3. Stop being the lead. As good an actor as Eisenberg is, he feels a bit misplaced as the lead of movies. He's relatable and likable, but that's about it: The days of Dustin Hoffman types as big-shot leading men are over. I'm not saying he has to start taking Kevin Smith in Live Free or Die Hard roles—the dork at the computer in (yes) his mom's basement who helps out our brawny hero—but you can make an argument that Eisenberg would benefit from a little less screen time. Maybe he's the quirky-but-innocent man wrongly accused in a legal thriller? Maybe he's the more-interesting-than-you'd-usually-find best-friend character in a romantic comedy? Maybe he's the neurotic agent in a sports film? (He might have been perfect for Jonah Hill's role in Moneyball.) Point is: Less is more.

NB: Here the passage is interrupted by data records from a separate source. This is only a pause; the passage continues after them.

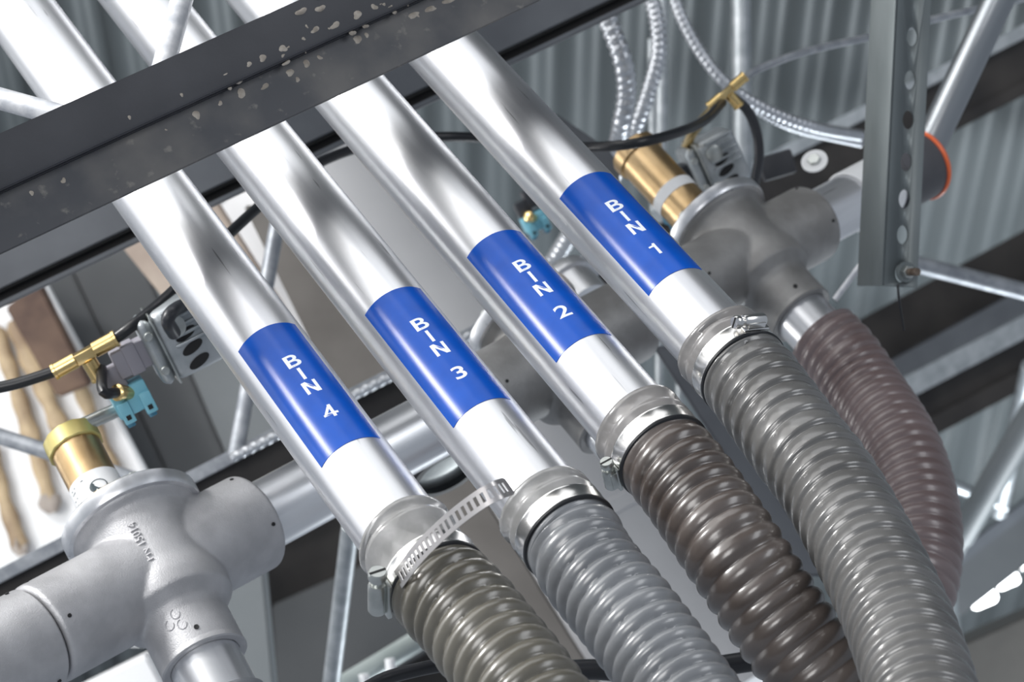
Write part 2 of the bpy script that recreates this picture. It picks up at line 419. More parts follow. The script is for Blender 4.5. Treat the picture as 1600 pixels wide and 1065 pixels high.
# far joists on the right
def far_beam(p0, p1, parts, label): return angle_beam('joist_chord', p0, p1, -FW, parts, label, 'steel beam', None)
far_beam(P(1000, 362, 4.4), P(1900, -95, 4.6), [('flange', rect(-.002, .018, -.01, .01), GALV, .001), ('web', rect(-.075, -.002, -.012, -.004), DARKM, 0), ('lower_flange', rect(-.082, -.062, -.03, .004), DARKM, .001)],
    'far joist chord with a pale top edge crossing behind the perforated strut')
far_beam(P(1180, 655, 4.9), P(1900, 262, 5.1), [('web', rect(-.02, .065, -.01, .0), DARKM, 0), ('flange', rect(-.075, -.02, -.01, .03), PAINT2, .001)],
    'far black joist with a grey lower flange to the right of the mauve hose')
far_beam(P(1200, 722, 4.6), P(1900, 358, 4.8), [('flange', rect(-.012, .022, -.01, .02), GALV, .001), ('web', rect(-.075, -.012, -.012, -.004), DARKM, 0), ('lower_flange', rect(-.085, -.055, -.03, .012), DARKM, .001)],
    'far joist with a wide pale top flange beside the bend of the mauve hose')
far_beam(P(1330, 1000, 5.3), P(1900, 560, 5.6), [('flange', rect(-.01, .012, -.01, .02), PAINT2, .001), ('web', rect(-.09, -.01, -.012, -.004), GPANEL, 0)],
    'far grey joist in the haze above the lit lamps')
for a, b, r, m, lab in [((1405, 405, 3.6), (1680, 475, 3.7), .011, RODG, 'pale double-edged bar running right from the foot of the perforated strut'),
                 ((1610, 570, 4.3), (1560, 800, 4.6), .014, GALV, 'light upright web bar at the right edge of the picture'),
                 ((1640, 600, 4.0), (1500, 840, 4.2), .020, GPANEL2, 'dark bent conduit coming down at the right edge'),
                 ((1440, 737, 4.5), (1572, 790, 4.58), .010, GALV, 'short pale brace right of the mauve hose'),
                 ((1356, 398, 2.71), (1304, 468, 2.71), .0032, ROD, 'small pale rod beside the foot of the perforated strut')]:
    o = rod('steel_bar', P(*a), P(*b), r, m); tag(o, lab, 'steel bar')
tube('dark_conduit', [P(1500, 835, 4.2), P(1478, 890, 4.25), P(1480, 960, 4.3), P(1500, 1100, 4.35)], .018, GPANEL2, 'dark conduit curving down beside the lit lamps', 'conduit')
o = slab('duct_panel', [P(1495, 1010, 4.6), P(1700, 920, 4.6), P(1700, 1200, 4.6), P(1450, 1200, 4.6)], .1, noisy('brown_grey_duct', (.14, .135, .125), (.19, .18, .165), .5, .2, 8))
tag(o, 'brown-grey sheet metal duct in the bottom right corner', 'duct')

# high-bay lamps
def lamp(u, v, wpx, hpx, z, lab):
    M = frame(P(u, v, z), -FW, D(1, .42, 0))
    th = thing('ceiling_lamp', M, lab, 'lamp', 'lit lamps under the far roof')
    a, b = wpx*z/F/2, hpx*z/F/2
    link('housing', box_bm(-a*1.04, a*1.04, -b*1.04, b*1.04, -.06, -.012, .01), GALV, th)
    link('lens', box_bm(-a, a, -b, b, -.012, .004, min(a, b)*.35, 3), LAMP, th)
for args in [(1533, 925, 44, 46, 6.0, 'lit lamp nearest the hoses'), (1572, 900, 38, 36, 6.0, 'small middle lit lamp'), (1600, 868, 60, 38, 6.2, 'lit lamp at the right edge'), (1534, 893, 32, 26, 6.6, 'lit lamp above the one nearest the hoses'), (1561, 876, 22, 18, 6.6, 'smallest lit lamp, top of the cluster')]:
    lamp(args[0], args[1], args[2]*.95, args[3]*.95, *args[4:])

# ------------------------------------------------------------------ left background
bd = thing('glued_board', T(P(60, 680, 4.05)), 'white board with brown glue stripes at the left edge', 'board')
slab('panel', [P(-80, 400, 4.05), P(70, 440, 4.05), P(262, 800, 4.05), P(262, 1010, 4.05), P(-80, 1010, 4.05)], .03, WPANEL, bd)
def stripe(pts, wpx, mat, z=4.035):
    pw = [P(u, v, z) for u, v in pts]; r = wpx*z/F/2
    rp, ds = resample(spline(pw, 8), .01)
    bm = bmesh.new(); k = 10; rings = []
    for i, p in enumerate(rp):
        t = (rp[min(i+1, len(rp)-1)]-rp[max(i-1, 0)]).normalized(); side = t.cross(FW).normalized()
        rr = r*(1+.12*math.sin(i*1.3)+.1*math.sin(i*.47+wpx))
        if i == 0 or i == len(rp)-1: rr *= .55
        rings.append([bm.verts.new(p+side*rr*math.cos(PI*j/(k-1))-FW*.009*math.sin(PI*j/(k-1))-P(60, 680, 4.05)) for j in range(k)])
    for a, b in zip(rings, rings[1:]):
        for j in range(k-1): bm.faces.new((a[j], a[j+1], b[j+1], b[j]))
        bm.faces.new((a[k-1], a[0], b[0], b[k-1]))
    bm.faces.new(rings[0]); bm.faces.new(rings[-1])
    link('glue_stripe', bm, mat, bd)
stripe([(-10, 510), (10, 560), (48, 680), (78, 780)], 26, GLUE)
stripe([(20, 500), (60, 590), (100, 680), (150, 780)], 30, GLUE)
stripe([(-20, 690), (10, 790), (34, 860)], 26, GLUE)
stripe([(80, 510), (118, 590), (160, 690), (205, 800)], 22, GLUE)
stripe([(72, 770), (84, 800)], 34, GLUEG)
stripe([(26, 840), (36, 866)], 26, GLUEG)
cab = thing('grey_cabinet', T(P(250, 600, 4.2)), 'dark grey painted cabinet with seams behind the left solenoid valve', 'cabinet')
def wpoly(z, *pp): return [P(u, v, z) for u, v in pp]
slab('side_panel', wpoly(4.2, (55, 440), (108, 415), (290, 800), (225, 830)), .2, GPANEL, cab)
slab('door', wpoly(4.2, (110, 414), (205, 370), (390, 800), (292, 800)), .2, GPANEL, cab)
slab('door', wpoly(4.2, (207, 369), (330, 330), (480, 760), (392, 800)), .2, GPANEL2, cab)
o = slab('wood_post', wpoly(3.95, (8, 480), (60, 440), (140, 600), (90, 620)), .04, noisy('dark_timber', (.06, .03, .02), (.14, .085, .055), .6, 0, 20)); tag(o, 'dark brown timber scrap above the glued board', 'timber')
o = slab('stained_wall_patch', wpoly(3.6, (190, 385), (330, 300), (470, 520), (300, 520)), .04, TAN); tag(o, 'tan stained panel behind the upper part of the bin 4 pipe', 'panel')
o = slab('metal_sheet', wpoly(3.9, (340, 850), (408, 850), (440, 1200), (345, 1200)), .06, GPANEL2); tag(o, 'mid grey upright panel below the left tee fitting', 'panel')
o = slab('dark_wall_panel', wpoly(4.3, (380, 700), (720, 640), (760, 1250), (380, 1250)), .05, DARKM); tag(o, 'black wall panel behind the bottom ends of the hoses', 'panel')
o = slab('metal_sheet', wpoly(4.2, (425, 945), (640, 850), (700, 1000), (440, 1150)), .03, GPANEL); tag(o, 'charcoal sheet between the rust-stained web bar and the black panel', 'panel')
o = slab('white_box', wpoly(3.5, (100, 1085), (228, 1022), (260, 1085), (240, 1150), (120, 1150)), .08, WPANEL); tag(o, 'white box edge showing under the left tee fitting', 'box')
o = rod('green_rail', P(470, 1110, 3.4), P(760, 935, 3.6), .013, GREENG); tag(o, 'pale green-grey rail below the rust-stained web bar', 'rail')
for u, v, s, lab in [(612, 1040, 1, 'white peg under the green-grey rail, left of the black cable end'), (570, 1066, 1.2, 'white peg at the bottom edge under the green-grey rail')]:
    o = rod('white_peg', P(u-3, v-12*s, 3.45), P(u+1, v+26*s, 3.45), .006*s, WPANEL); tag(o, lab, 'peg')
# big pale duct running down behind the pipes
def duct():
    a, b = P(440, 320, 3.95), P(1060, 1160, 3.75)
    M = frame(a, b-a, -FW); L = (b-a).length
    th = thing('round_duct', M, 'large pale grey round duct running down behind the pipes and hoses', 'duct')
    link('body', lathe([(0, 0), (.176, 0), (.182, .006), (.182, L), (0, L)], 96), DUCT, th)
    link('seam_band', lathe([(.182, .62), (.1845, .622), (.1845, .640), (.182, .642)], 96), DUCT, th)
duct()
o = slab('angle_bracket', wpoly(3.1, (1020, 540), (1060, 540), (1300, 900), (1255, 900)), .02, PAINT2); tag(o, 'grey steel angle between the hoses of bins 1 and 2', 'bracket')
o = slab('dark_channel', wpoly(3.3, (1085, 600), (1130, 600), (1250, 780), (1180, 760)), .02, DARKM); tag(o, 'black channel between the hoses of bins 1 and 2', 'channel')

o = slab('painted_duct_shade', wpoly(3.42, (380, 320), (475, 320), (965, 1110), (770, 1110)), .01, noisy('brown_grey_shade', (.13, .12, .11), (.22, .205, .19), .5, .1, 5)); tag(o, 'brown-grey strip standing in for shade on the round duct, between the pipes of bins 3 and 4', 'painted shade')  # strip added before the duct, its dark colour paints the duct's shaded part

# ------------------------------------------------------------------ bin pipes
VPX, VPY = -2263., -3118.
d = D(VPX-800, -(VPY-532), F).normalized()      # up the pipes, away from the camera
A = -d                                          # down the pipes
RP = .030
KP = 1.30e-4
PIPE = [('1', 624.), ('2', 423.5), ('3', 222.), ('4', 18.)]
C = (-FW - A*(-FW).dot(A)).normalized()
R = A.cross(C)
if R.dot(RX) < 0: R = -R
def on_axis(x0, y):                              # axis point seen at image height y
    z = 1/(KP*(y-VPY)); t = (y-VPY)/(-VPY)
    return P(VPX+(x0-VPX)*t, y, z)
def proj(p):
    q = p-CAM; z = q.dot(FW); return 800+F*q.dot(RX)/z, 532-F*q.dot(UP)/z
def pipe_frame(x0):
    o = on_axis(x0, 100); return frame(o, A, C), o
def cyl_pt(o, s, phi, r): return o + A*s + (C*math.cos(phi)+R*math.sin(phi))*r
def find_s(o, phi, r, v):
    lo, hi = -1.5, 1.5
    for _ in range(60):
        m = (lo+hi)/2
        if proj(cyl_pt(o, m, phi, r))[1] < v: lo = m
        else: hi = m
    return lo
sgn = 1
def wrap(bm, r0, phi0, s0, sg):
    """bend a flat mesh (x across, y up the pipe, z out) round the pipe"""
    for v in bm.verts:
        ph = phi0 + v.co.x/r0; rr = r0 + v.co.z
        v.co = Vector((rr*math.cos(ph), sg*rr*math.sin(ph), s0 - v.co.y))
    return bm
LBL = {'4': (549, 730), '3': (492, 668), '2': (402, 566), '1': (310, 462)}
ENDY = {'1': 552, '2': 682, '3': 806, '4': 852}
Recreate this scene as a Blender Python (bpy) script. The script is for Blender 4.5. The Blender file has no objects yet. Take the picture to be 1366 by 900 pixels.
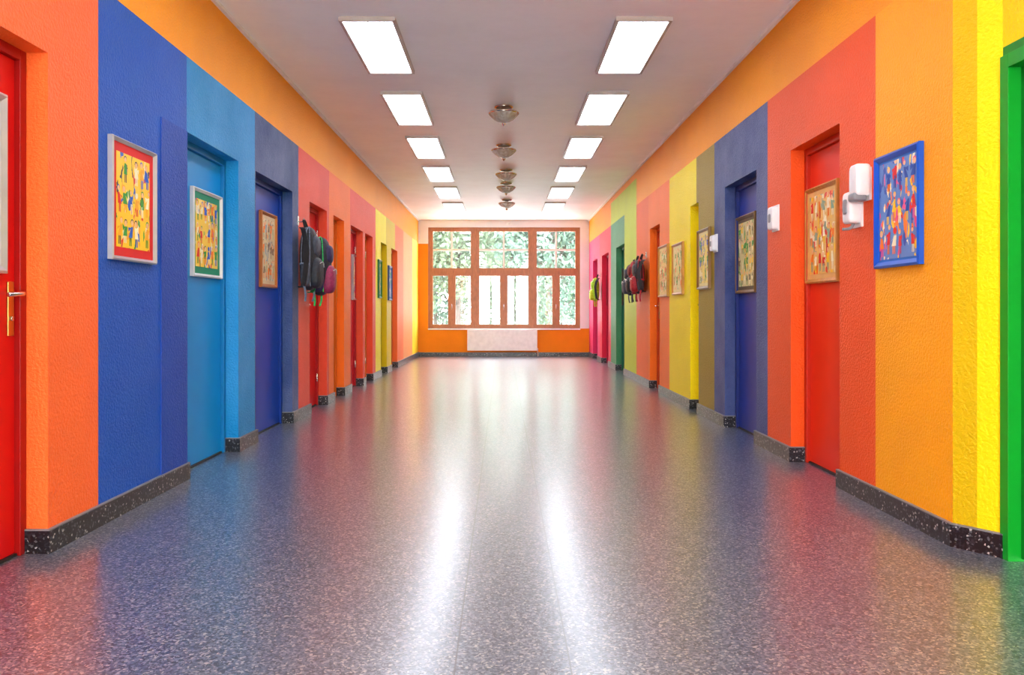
import bpy, math, random
from mathutils import Vector, Matrix
random.seed(7)
sc = bpy.context.scene
sc.view_settings.view_transform = 'Standard'
sc.view_settings.look = 'None'
sc.view_settings.exposure = 0.35

# ------------------------------------------------------------------ constants
F = 1100.0; CX = 671.0; CY = 415.0
XL, XR = -1.885, 1.915
EYE = 1.0; H = 3.03; D = 18.33; HEAD = 2.07; BAND = 2.52
YB = -2.5; T = 0.26; REC = 0.10
def dl(px): return F * abs(XL) / (CX - px)
def dr(px): return F * XR / (px - CX)

# ------------------------------------------------------------------ materials
def lin(c):
    out = []
    for v in c[:3]:
        v /= 255.0
        out.append(v / 12.92 if v <= 0.04045 else ((v + 0.055) / 1.055) ** 2.4)
    return (out[0], out[1], out[2], 1.0)
MATS = {}
def newmat(name):
    m = bpy.data.materials.new(name); m.use_nodes = True
    nt = m.node_tree; b = nt.nodes['Principled BSDF']
    return m, nt, b
def tex_obj(nt):
    return nt.nodes.new('ShaderNodeTexCoord').outputs['Object']
def noise(nt, vec, scale, detail=3.0, rough=0.5):
    n = nt.nodes.new('ShaderNodeTexNoise'); n.inputs['Scale'].default_value = scale
    n.inputs['Detail'].default_value = detail; n.inputs['Roughness'].default_value = rough
    nt.links.new(vec, n.inputs['Vector']); return n
def ramp(nt, fac, stops, interp='LINEAR'):
    r = nt.nodes.new('ShaderNodeValToRGB'); r.color_ramp.interpolation = interp
    e = r.color_ramp.elements
    while len(e) < len(stops): e.new(0.5)
    for i, (p, c) in enumerate(stops):
        e[i].position = p; e[i].color = c
    nt.links.new(fac, r.inputs['Fac']); return r.outputs['Color']
def bump(nt, b, height, strength, dist=0.01):
    bn = nt.nodes.new('ShaderNodeBump'); bn.inputs['Strength'].default_value = strength
    bn.inputs['Distance'].default_value = dist
    nt.links.new(height, bn.inputs['Height']); nt.links.new(bn.outputs['Normal'], b.inputs['Normal'])
def sc_c(c, k): return (min(1, c[0]*k), min(1, c[1]*k), min(1, c[2]*k), 1)

def plaster(c, mottled=0.0, bumpy=0.62):
    key = ('plaster', c, mottled, bumpy)
    if key in MATS: return MATS[key]
    m, nt, b = newmat('painted_plaster_%d_%d_%d' % c)
    L = lin(c); v = tex_obj(nt)
    n = noise(nt, v, 1.6, 5, 0.65)
    k = 0.06 + mottled
    light = (L[0]+(1-L[0])*mottled*0.4, L[1]+(1-L[1])*mottled*0.4, L[2]+(1-L[2])*mottled*0.4, 1)
    nt.links.new(ramp(nt, n.outputs['Fac'], [(0.35, sc_c(L, 1-k)), (0.7, light if mottled else sc_c(L, 1.04))]), b.inputs['Base Color'])
    n2 = noise(nt, v, 72, 3, 0.6)
    bump(nt, b, n2.outputs['Fac'], bumpy, 0.014)
    b.inputs['Roughness'].default_value = 0.46
    b.inputs['Specular IOR Level'].default_value = 0.22
    MATS[key] = m; return m
def simple(name, c, rough=0.45, metal=0.0, var=0.08, scale=12, spec=0.5):
    key = (name, c, rough, metal)
    if key in MATS: return MATS[key]
    m, nt, b = newmat(name)
    L = lin(c); v = tex_obj(nt); n = noise(nt, v, scale, 3)
    nt.links.new(ramp(nt, n.outputs['Fac'], [(0.3, sc_c(L, 1-var)), (0.7, sc_c(L, 1+var*0.5))]), b.inputs['Base Color'])
    b.inputs['Roughness'].default_value = rough; b.inputs['Metallic'].default_value = metal
    b.inputs['Specular IOR Level'].default_value = spec
    MATS[key] = m; return m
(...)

4. Actually, just flat-out play the villain. Everyone already knows Eisenberg is smart. A megalomanical supervillain might be just the right play. Think, say, Eric Bogosian in the second Under Siege film. He doesn't need to actually fight much to be a convincing criminal mastermind; it's not like Heath Ledger had a ton of battle scenes as The Joker. Shame that Chris Nolan's done with the Batman franchise—Eisenberg might have been an ideal unconventional Riddler.

5. You are not the idealized version of aging writer-directors' younger selves. Stop encouraging them. This might be the big one. Every elderly baby boomer likes to imagine he was just like you when he was your age: smarter than everyone else, romantically winsome, good-hearted, innocent, naive but still wise. The Woody Allen thing is actually a bit of a problem; he was a little too perfect. Woody even said it himself: "Jesse is urban and very much like me. I would have played that part [in To Rome with Love] like Jesse. Maybe not as well because he's got that fast, very skilful delivery, but Jesse could play characters that I play very, very effectively." Let's just say this: "Playing parts that Woody Allen would play, only better" is not necessarily where you want to be, longterm. Being pigeonholed like that is how you become the guy no one is surprised to see in a yurt. It's probably time for Eisenberg to muscle up: Nobody likes a piano prodigy.